Autre point notable : la reconduction jusqu’en 2028 de la Contribution Sociale de Solidarité. Présentée comme un outil de redistribution, elle continue de faire porter une part non négligeable de l’effort fiscal sur les entreprises les plus structurées, sans que les contreparties en matière d’allègement sur d’autres postes soient pleinement visibles.
Une trajectoire cohérente, mais encore inachevée
Sur le plan de la TVA, les avancées sont tangibles : réduction des taux, droit au remboursement généralisé, élargissement du champ d’application. Le principe de neutralité progresse, mais les effets de seuil, les décalages de trésorerie et la complexité administrative continuent de pénaliser certaines catégories d’entreprises.
Le PLF 2026 conserve l’esprit de la réforme lancée en 2021, sans en accélérer le rythme. L’assainissement du cadre fiscal progresse, mais à un rythme qui reste dicté par la prudence. À ce jour, la réforme produit des effets visibles dans les segments les plus formels de l’économie, mais peine encore à transformer les rapports entre l’administration fiscale et les opérateurs informels.
Le sport entre incitation et expérimentation
Parmi les nouveautés introduites cette année, l’instauration d’un cadre fiscal propre aux sociétés sportives mérite attention. L’exonération totale d’IS sur cinq ans, la suppression de TVA jusqu’en 2030 et les abattements progressifs sur les revenus versés aux acteurs du secteur visent à structurer une filière encore fragile. Mais cette fiscalité incitative pose une question de cohérence : pourquoi un tel traitement différencié pour un secteur qui ne constitue ni un moteur économique majeur ni un gisement fiscal significatif à court terme ?

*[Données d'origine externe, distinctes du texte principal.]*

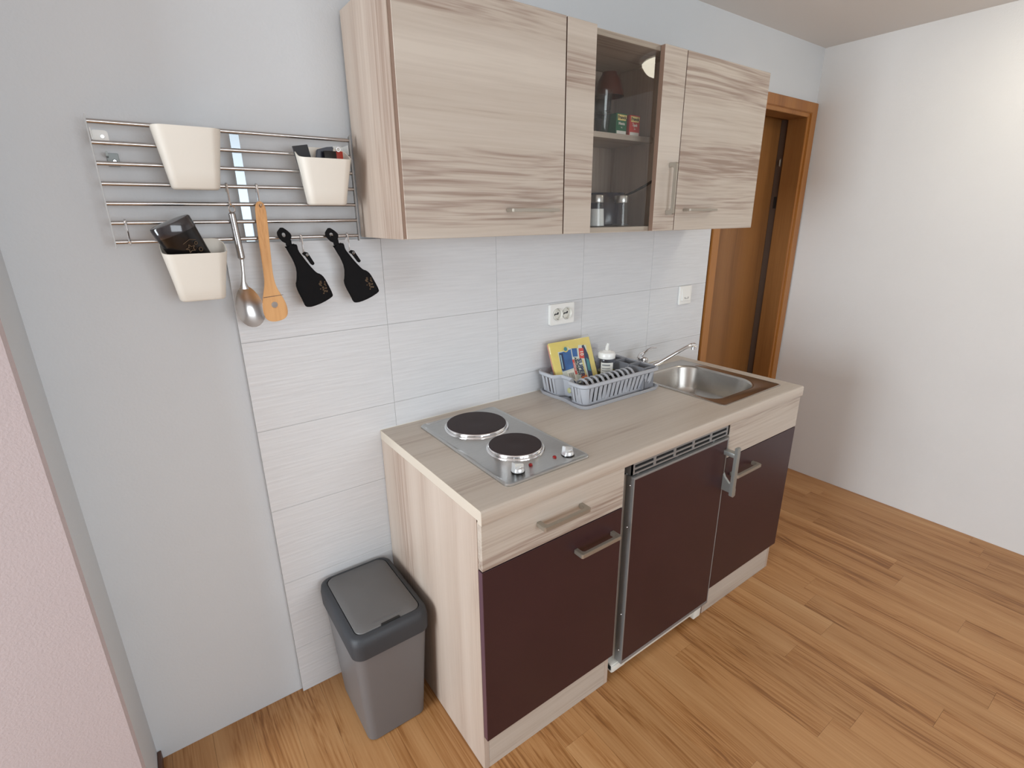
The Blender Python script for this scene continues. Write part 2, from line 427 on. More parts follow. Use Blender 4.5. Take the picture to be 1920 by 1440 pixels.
# hall behind the doorway
bm = B(); box(bm, 1.2, XR+.1, WT+.38, WT+.42, -.06, ZC); box(bm, 1.16, 1.2, WT, WT+.42, -.06, ZC); box(bm, XR+.1, XR+.14, -.0, WT+.42, -.06, ZC)
struct('wall_hall', bm, M_lev, smooth=False)

# wall tiles: 40 x 25 cm, each one a piece on the back wall
TX0, TW, TH, TZ = -.345, .4, .25, 1.425
bm = B(); box(bm, TX0+.001, 1.655, -.0143, .001, 0.0005, TZ-.001); obj('tile_backing', bm, M_grout, wall_back, smooth=False)
def tilemesh(wd, h):
    b = B(); box(b, -wd/2+.0006, wd/2-.0006, -.0155, -.0095, .0006, h-.0006, .0004, 1); return b
tm = tilemesh(TW, TH); tA = obj('tile', tm, M_tile, wall_back); tA.location = (TX0+TW/2, 0, TZ-TH)
tm = tilemesh(TW, .175); tB = None
for j in range(6):
    for i in range(5):
        if i == 0 and j == 0: continue
        if j < 5:
            o = tA.copy(); COL.objects.link(o); o.location = (TX0+TW*(i+.5), 0, TZ-TH*(j+1))
        elif tB is None:
            tB = o = obj('tile', tm, M_tile, wall_back); o.location = (TX0+TW*(i+.5), 0, 0)
        else:
            o = tB.copy(); COL.objects.link(o); o.location = (TX0+TW*(i+.5), 0, 0)

# door frame and leaf
door = struct('door_1', (lambda b: b)(box(B(), 1.722, 2.399, .128, .160, .004, 1.966, .002)), M_leaf)
bm = B(); fw = .055
prism(bm, [[(1.668, 0), (1.668, 2.018), (2.470, 2.018), (2.470, 0), (2.412, 0), (2.412, 1.968), (1.724, 1.968), (1.724, 0)]], -.018, -.0003, XZ, bev=.003)
fr = struct('trim_1', bm, M_doorwood)
bm = B()   # inner bead, a little lower
prism(bm, [[(1.712, 0), (1.712, 1.980), (2.4125, 1.980), (2.4125, 0), (2.389, 0), (2.389, 1.949), (1.735, 1.949), (1.735, 0)]], -.011, -.0005, XZ, bev=.0015)
obj('bead', bm, M_doorwood, fr)
bm = B()
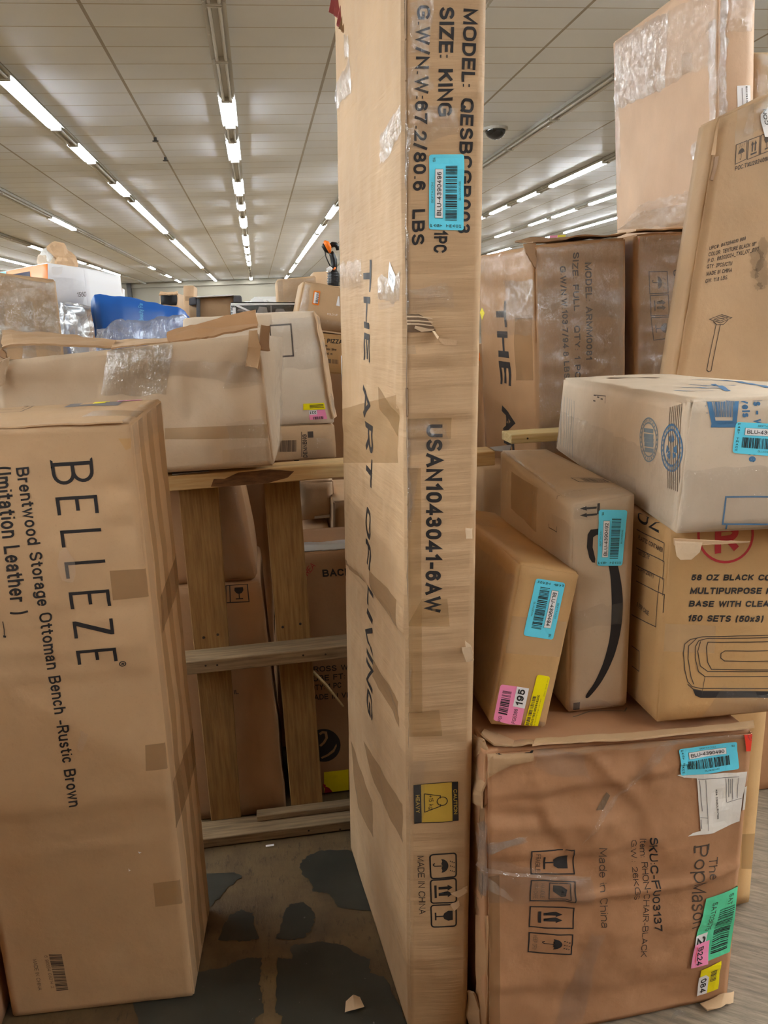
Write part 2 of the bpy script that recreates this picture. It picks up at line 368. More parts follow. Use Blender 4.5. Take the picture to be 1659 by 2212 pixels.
_g('(', .18, _A(1, .45, 1, .7, 125, 235)); _g(')', .18, _A(0, .45, 1, .7, 55, -55)); _g('"', .18, [(0, 1), (0, .7)], [(1, 1), (1, .7)]); _g('#', .52, [(.2, 0), (.4, 1)], [(.6, 0), (.8, 1)], [(0, .65), (1, .65)], [(0, .35), (1, .35)]); _g('?', .46, _A(.5, .74, .46, .26, 160, -60) + [(.5, .3)], [(.5, -.02), (.5, .1)]); _g(' ', .26)
_tc = {}
def text_mesh(s, bold=0.0, aspect=None):
    """outline mesh: x scaled to 0..1, cap height 1; aspect = width / cap height it will be laid out at"""
    wt = .105 + bold * 3.2 + (.035 if bold else 0); gap = .09 + wt * .18
    k = (s, round(wt, 3), round(aspect, 2) if aspect else None)
    if k in _tc: return _tc[k]
    nat = sum(GL.get(c, GL['x'])[0] + wt for c in s) + gap * (len(s) - 1)
    sc = (aspect / nat) if aspect else 1.0
    vs = []; fs = []; x = 0.0
    for c in s:
        wd, st = GL.get(c, GL['x']); w_ = wd * sc + wt * max(0, sc - 1) * .4
        wtx = min(wt, wt * sc * 1.15)
        for p in st:
            q = [(x + wtx / 2 + a * w_, wt / 2 + b * (1 - wt)) for a, b in p]
            q = [q[0]] + [b for a, b in zip(q[:-1], q[1:]) if abs(a[0] - b[0]) + abs(a[1] - b[1]) > 1e-6]
            closed = len(q) > 3 and abs(q[0][0] - q[-1][0]) + abs(q[0][1] - q[-1][1]) < 1e-6
            if closed: q = q[:-1]
            o = len(vs); n = len(q)
            for i in range(n):
                a = np.array(q[i - 1]) if (i > 0 or closed) else None; b = np.array(q[(i + 1) % n]) if (i < n - 1 or closed) else None; m = np.array(q[i])
                t1 = unit(m - a) if a is not None else unit(b - m); t2 = unit(b - m) if b is not None else t1
                n1 = np.array([-t1[1], t1[0]]); n2 = np.array([-t2[1], t2[0]]); mm = unit(n1 + n2); kk = min(1 / max(.35, float(mm @ n1)), 2.2)
                e = np.array([0., 0.])
                if not closed and i == 0 and c not in '.,:i': e = -t1 * wt * (.5 if abs(t1[1]) > .9 or abs(t1[0]) > .9 else .25)
                if not closed and i == n - 1 and c not in '.,:i': e = t2 * wt * (.5 if abs(t2[1]) > .9 or abs(t2[0]) > .9 else .25)
                hx = np.array([wtx, wt]) / 2
                vs += [m + e + mm * kk * hx, m + e - mm * kk * hx]
            for i in range(n if closed else n - 1):
                j = (i + 1) % n; fs.append((o + 2 * i, o + 2 * j, o + 2 * j + 1, o + 2 * i + 1))
        x += w_ + wtx + gap * sc
    vs = np.array(vs) if vs else np.zeros((0, 2))
    if len(vs): vs[:, 0] = vs[:, 0] / max(x - gap * sc, 1e-6)
    _tc[k] = (vs, fs); return _tc[k]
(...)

Cette démarche semble davantage relever d’un pari politique sur le potentiel du sport que d’une stratégie fiscale établie. Elle risque, si elle n’est pas accompagnée d’exigences de performance et de transparence, de créer des effets d’aubaine ou des distorsions injustifiées.

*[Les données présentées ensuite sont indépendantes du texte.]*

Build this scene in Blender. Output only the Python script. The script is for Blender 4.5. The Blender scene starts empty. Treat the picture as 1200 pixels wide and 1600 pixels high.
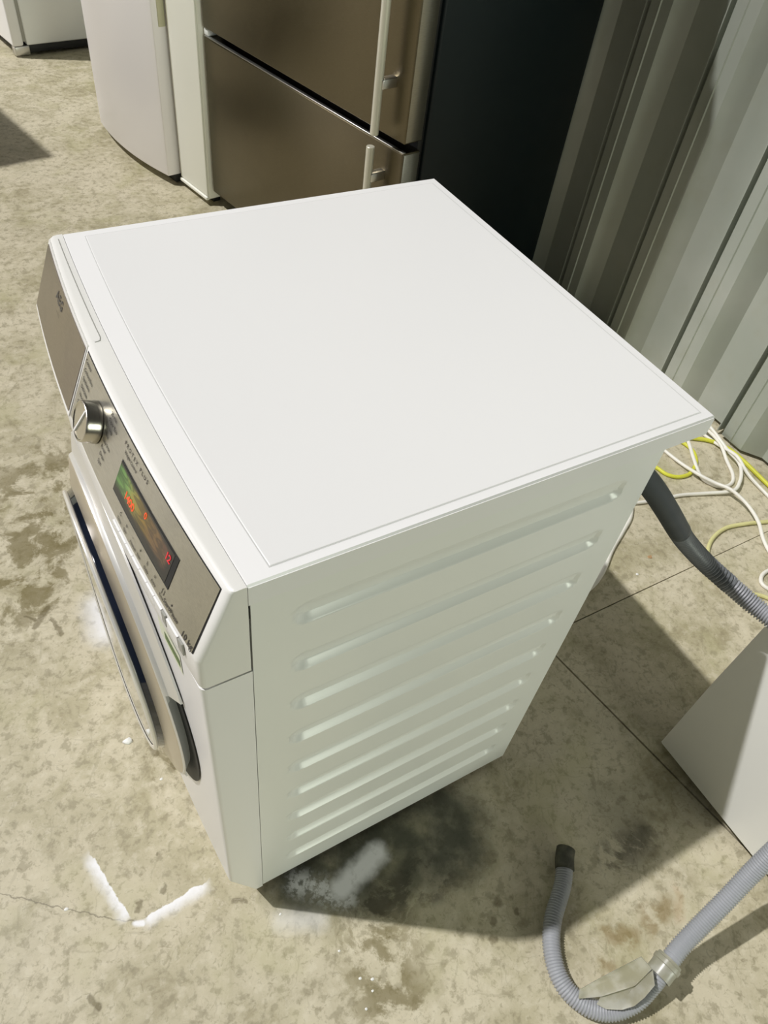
import bpy, bmesh, math, random
from mathutils import Vector, Matrix
random.seed(7)
scene = bpy.context.scene
COL = scene.collection

# ------------------------------------------------------------------ camera
cam_d = bpy.data.cameras.new('camera'); cam = bpy.data.objects.new('camera', cam_d); COL.objects.link(cam)
YAW, PITCH, ROLL, F = 0.94151, -0.83459, 0.15871, 1168.99
cy, sy, cp, sp = math.cos(YAW), math.sin(YAW), math.cos(PITCH), math.sin(PITCH)
fw = Vector((cy*cp, sy*cp, sp)); rt = fw.cross(Vector((0, 0, 1))).normalized(); up = rt.cross(fw)
cr, sr = math.cos(ROLL), math.sin(ROLL)
R_ = cr*rt + sr*up; U_ = -sr*rt + cr*up
m = Matrix((R_, U_, -fw)).transposed().to_4x4(); m.translation = Vector((-0.0769, -0.3454, 1.3573))
cam.matrix_world = m
cam_d.sensor_fit = 'VERTICAL'; cam_d.sensor_height = 36.0; cam_d.lens = F/1600*36.0
cam_d.clip_start = 0.02; cam_d.clip_end = 100
scene.camera = cam

# ------------------------------------------------------------------ world, lamps, exposure
w = bpy.data.worlds.new('world'); scene.world = w; w.use_nodes = True
w.node_tree.nodes['Background'].inputs[0].default_value = (1.0, 0.99, 0.90, 1)
w.node_tree.nodes['Background'].inputs[1].default_value = 0.028

def area(name, loc, target, size, power, color):
    d = bpy.data.lights.new(name, 'AREA'); d.shape = 'DISK'; d.size = size; d.energy = power; d.color = color
    o = bpy.data.objects.new(name, d); COL.objects.link(o); o.location = loc
    o.rotation_euler = (Vector(target)-Vector(loc)).to_track_quat('-Z', 'Y').to_euler()
    return o
area('warehouse_lamp', (-9.54, 6.70, 20.0), (0.6, 0.0, 0.0), 0.36, 4800, (1.0, 0.985, 0.965))
area('front_fill', (-12.0, 10.5, 3.0), (0.6, 1.2, 0.5), 3.0, 760, (1.0, 0.965, 0.975))  # added fill that brightens the front faces, source unseen
area('side_fill', (1.5, -14.0, 3.2), (0.8, 0.5, 0.5), 5.0, 720, (0.93, 1.0, 0.84))  # unseen broad fill for the near faces, sized so the side grooves catch it

scene.view_settings.view_transform = 'Standard'
scene.view_settings.look = 'None'
scene.view_settings.gamma = 1.0
scene.view_settings.use_curve_mapping = False
scene.view_settings.exposure = 0.0

# ------------------------------------------------------------------ node helpers
class NT:
    def __init__(s, name):
        s.m = bpy.data.materials.new(name); s.m.use_nodes = True
        s.t = s.m.node_tree; s.b = s.t.nodes['Principled BSDF']
    def n(s, typ, **kw):
        x = s.t.nodes.new(typ)
        for k, v in kw.items(): setattr(x, k, v)
        return x
    def put(s, sock, v):
        if hasattr(v, 'is_linked') or isinstance(v, bpy.types.NodeSocket): s.t.links.new(v, sock)
        else: sock.default_value = v
    def math(s, op, a, b=0.0, c=0.0, clamp=False):
        x = s.n('ShaderNodeMath', operation=op, use_clamp=clamp)
        s.put(x.inputs[0], a); s.put(x.inputs[1], b); s.put(x.inputs[2], c); return x.outputs[0]
    def vmath(s, op, a, b=(0, 0, 0)):
        x = s.n('ShaderNodeVectorMath', operation=op)
        s.put(x.inputs[0], a)
        if op == 'SCALE': s.put(x.inputs['Scale'], b)
        else: s.put(x.inputs[1], b)
        return x.outputs['Value'] if op in ('DOT_PRODUCT', 'LENGTH', 'DISTANCE') else x.outputs['Vector']
    def noise(s, vec, scale, detail=4, rough=0.55, dist=0.0, out='Fac'):
        x = s.n('ShaderNodeTexNoise')
        if vec is not None: s.put(x.inputs['Vector'], vec)
        x.inputs['Scale'].default_value = scale; x.inputs['Detail'].default_value = detail
        x.inputs['Roughness'].default_value = rough; x.inputs['Distortion'].default_value = dist
        return x.outputs[out]
    def mr(s, v, a, b, c=0.0, d=1.0, smooth=True):
        x = s.n('ShaderNodeMapRange', interpolation_type='SMOOTHSTEP' if smooth else 'LINEAR')
        s.put(x.inputs['Value'], v)
        for i, q in zip((1, 2, 3, 4), (a, b, c, d)): s.put(x.inputs[i], q)
        return x.outputs[0]
    def mix(s, f, a, b, blend='MIX'):
        x = s.n('ShaderNodeMix', data_type='RGBA', blend_type=blend)
        s.put(x.inputs[0], f)
        for k, v in ((6, a), (7, b)):
            if isinstance(v, tuple) and len(v) == 3: v = (*v, 1)
            s.put(x.inputs[k], v)
        return x.outputs[2]
    def bump(s, h, strength=0.2, dist=0.002):
        x = s.n('ShaderNodeBump'); s.put(x.inputs['Height'], h)
        x.inputs['Strength'].default_value = strength; x.inputs['Distance'].default_value = dist
        s.t.links.new(x.outputs[0], s.b.inputs['Normal'])
    def coord(s, which='Object'):
        return s.n('ShaderNodeTexCoord').outputs[which]
    def color(s, v):
        if isinstance(v, tuple) and len(v) == 3: v = (*v, 1)
        s.put(s.b.inputs['Base Color'], v)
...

Un modèle fiscal sous tension équilibriste
Le projet de loi de finances 2026 ne bouleverse pas le système fiscal marocain. Il en consolide les bases, en corrige certaines failles, en ajuste les marges. L’équilibre reste son mot d’ordre, mais c’est aussi sa limite. À force de ne pas trancher, la réforme risque de se diluer dans une succession d’ajustements techniques.

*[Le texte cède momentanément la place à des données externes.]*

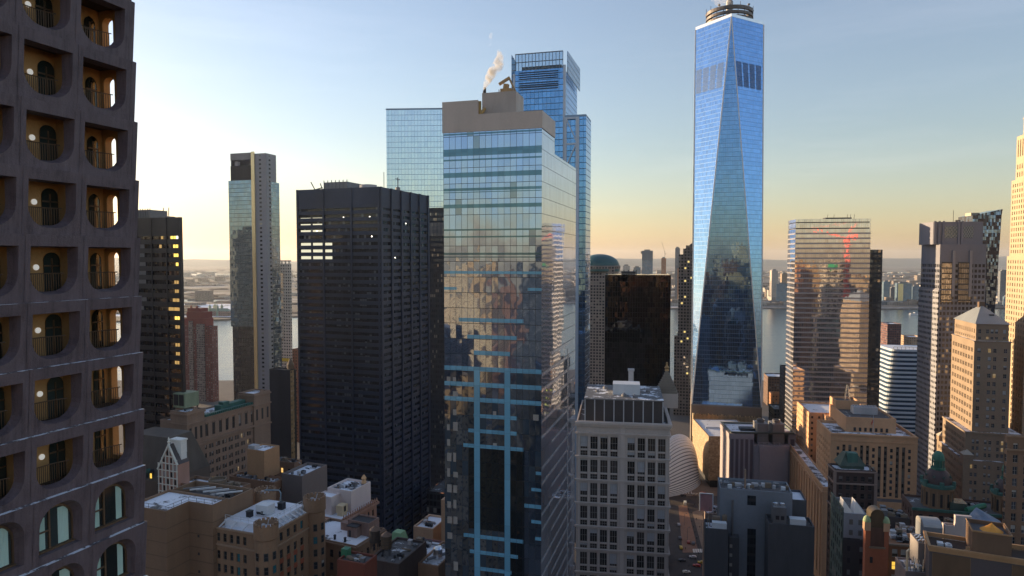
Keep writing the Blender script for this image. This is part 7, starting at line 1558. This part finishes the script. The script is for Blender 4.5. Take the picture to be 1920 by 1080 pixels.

La fiscalité ne peut plus se contenter d’être un outil de collecte. Elle doit devenir un levier stratégique au service du développement, de la justice sociale et de la compétitivité. Ce chantier reste ouvert.
Efficacité fiscale ?
Plus globalement, le PLF 2026 tente de conjuguer efficacité fiscale et maintien d’un filet social. La reconduction de la contribution sociale de solidarité traduit cette volonté redistributive. Toutefois, en l’absence d’une réforme structurelle de l’impôt sur le revenu, la progressivité réelle du système reste limitée. Le haut du spectre économique reste relativement peu contraint, tandis que les dispositifs de lutte contre l’informel reposent principalement sur la fiscalisation automatique via la retenue à la source, sans véritable accompagnement à la formalisation.
Le texte comporte aussi un volet technique important : révision des dispositifs d’incitation à l’investissement, simplification des régimes, adaptation du droit fiscal à l’environnement économique. Des ajustements bienvenus pour renforcer la sécurité juridique des entreprises, mais qui ne suffisent pas à régler les profondes asymétries entre grandes structures organisées et petites entités confrontées à une complexité administrative croissante.
Le PLF 2026 assume donc une vision équilibrée, mais c’est précisément cet équilibre qui pourrait en freiner la portée : trop ciblé pour transformer, pas assez profond pour réformer en profondeur.